The following was posted on XX Factor yesterday by Abby Callard.
On Wednesday, Fox News aired a segment in which it berated Newsweek for not retouching a photo of Sarah Palin that ran on its Oct. 13 cover. (You can see a good close-up here.)
The photo is clearly untouched: stray eyebrow hair, large pores, and wrinkles are all visible on her face. The headline reads "She's One of The Folks (And that's the problem)." But the outrage isn't about the headline at all; it's about the photo. When did untouched become "unfair," as a Republican media consultant claims during the segment? And when did it become a requirement to retouch photos in news magazines rather than fashion ones?

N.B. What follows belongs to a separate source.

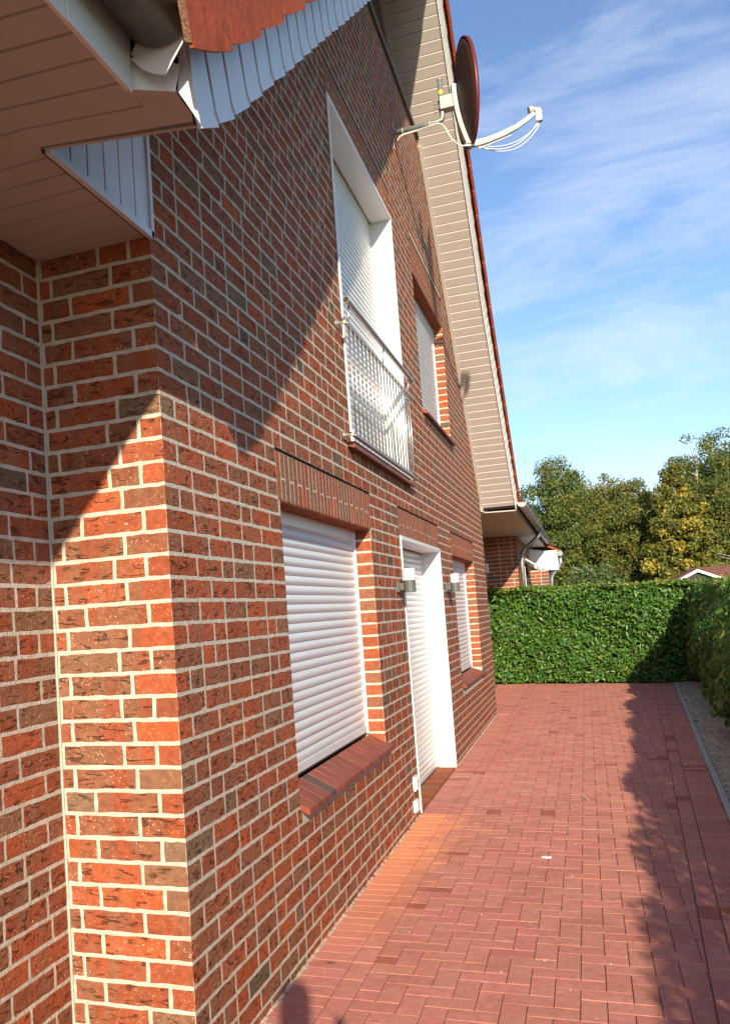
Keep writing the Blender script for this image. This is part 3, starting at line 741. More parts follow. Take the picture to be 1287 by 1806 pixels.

The consultant went on to claim that the photo was "mortifying." Maybe the photo is a little unflattering--who can expect to look great that close up--but mortifying? It's also ridiculous that the three women on the segment prefaced their statements by some form of "Sarah Palin is a beautiful woman." We get it.
If I were Palin, I would upset. Not at the magazine, but at these women who can only talk about her as a "beautiful woman."
And this isn't sexist treatment?
1 comment:
Did you actually watch the segment or do you just read liberal columns and take them for face value?
Fox News aired the segment not "berating Newsweek" but giving air time to both sides of the argument - one who thought the photo was mortifying and another who thought the photo was fair.
The commentators, both for and against the photo, were not talking about Palin ONLY as a "beautiful woman". The POINT of the segment was to point out (by one side) that Newsweek, an elitist and liberal magazine, published an obviously unflattering photo of Palin on the cover AFTER having published several very flattering photos of Obama. Check out the June 2 cover where obama looks all dreamy and visionary, practically with a halo over his head, or the July 21 cover where he's thoughtfully in prayer or the Sept 1 cover where he looks all perfect and presidential with Biden next to him looking the same.
There was a reason they used that close up, unflattering photo. It suited their bias. The headline reads, "She's one of the folks, and that's the problem". The magazine was making a point. Do you honestly think Newsweek never retouches photos? It's common practice in the magazine world, fashion or otherwise. They didn't in this case to prove their point. I hope all those "folks" out there have cancelled their subscriptions.